Parallax Deep Dive

Welcome to the first part of my deep dive into parallax.
In this part we’re going to talk about what parallax is,
how it relates to the web,
and whether it’s just a fad.

You’ve probably experienced this phenomenon driving in a car looking off towards the horizon.
The further away an object is the slower it appears to be moving, maybe even hardly at all. While closer objects, appear to be moving faster.
Parallax is a visual artifact of moving around in a 3d world.

This observation is useful in the context of 2D animation. One can easily recreate this effect by varying the speeds at which elements move based on their layering order.
Parallax is a simple, cheap way of adding subtle animation.
This was incredibly useful in cartoons to create elaborate backgrounds bringing a scene to life.
An example of this is Disney’s Bambi which came out in 1942. Parallax is used extensively in the beginning as well as throughout the film to make the camera movement more believable.

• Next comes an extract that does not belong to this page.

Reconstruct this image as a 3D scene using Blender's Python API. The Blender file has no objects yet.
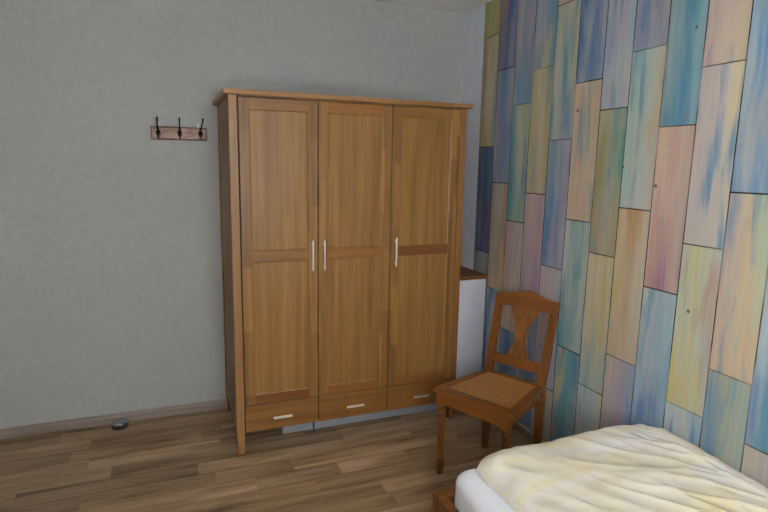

With the arrival of any new medium, people look to past media for inspiration.
Early TV shows were basically conversions of radio to a visual format.
Parallax is often associated with video games, but in early video games the visuals were very simple due to hardware limitations.
As the technology matured and became more capable we saw them raise the bar, using rich visual techniques of more advanced media, like film.
If you look at the original Mario games in which the background elements, clouds and bushes, move with the foreground, there is no parallax.
Compare this to the early Sonic games where they have complex animated parallax backgrounds.
It may be subtle but adds value to the aesthetic of the game.

Just like the arrival of games the early web brought many ideas from existing media.
And like video games, as the hardware and software improved the web became a more visual medium and the visual language of animation became much more prominent.
The primary interaction on an HTML website is often scrolling vertically along the y-axis. This is much like the camera movement of a side scrolling video game which often move along the x-axis.
The shared characteristic of a single axis of motion made it easy for web developers to include the same parallax effect found in games to websites.

The use of parallax attached to scrolling on the web became a popular trend probably most notably starting with Nike’s better world campaign which utilized the effect in 2011.
It later evolved into other scroll based effects, such as drawing SVG content on scroll or triggering an animation when it comes into screen. While these aren’t parallax, because of their association with scrolling on the web the term parallax became sometimes generalized to refer to any scroll based animation.

As with any new design concept it requires some vetting. Is it just a fad, like web 2.0’s glossy buttons. Or will it continue to become more relevant to designers.
To determine it’s value I think it’s important to break down parallax into what it fundamentally is.
Parallax is an animation technique.
It’s a valuable way to create the illusion of depth through animation.
In this context scrolling is the input method used to scrub the playhead of the parallax animation.

Like with any animation technique there will always be situations where it can be abused.
A designer has to determine on a case by case basis if each feature adds value to the experience.
The popularity of parallax may ebb and flow, but as an animation technique it certainly has it’s place and will continue to add value to animation. As we’ve shown it’s really just another tool in your arsenal of creative solutions rather than a fad that will be completely irrelevant.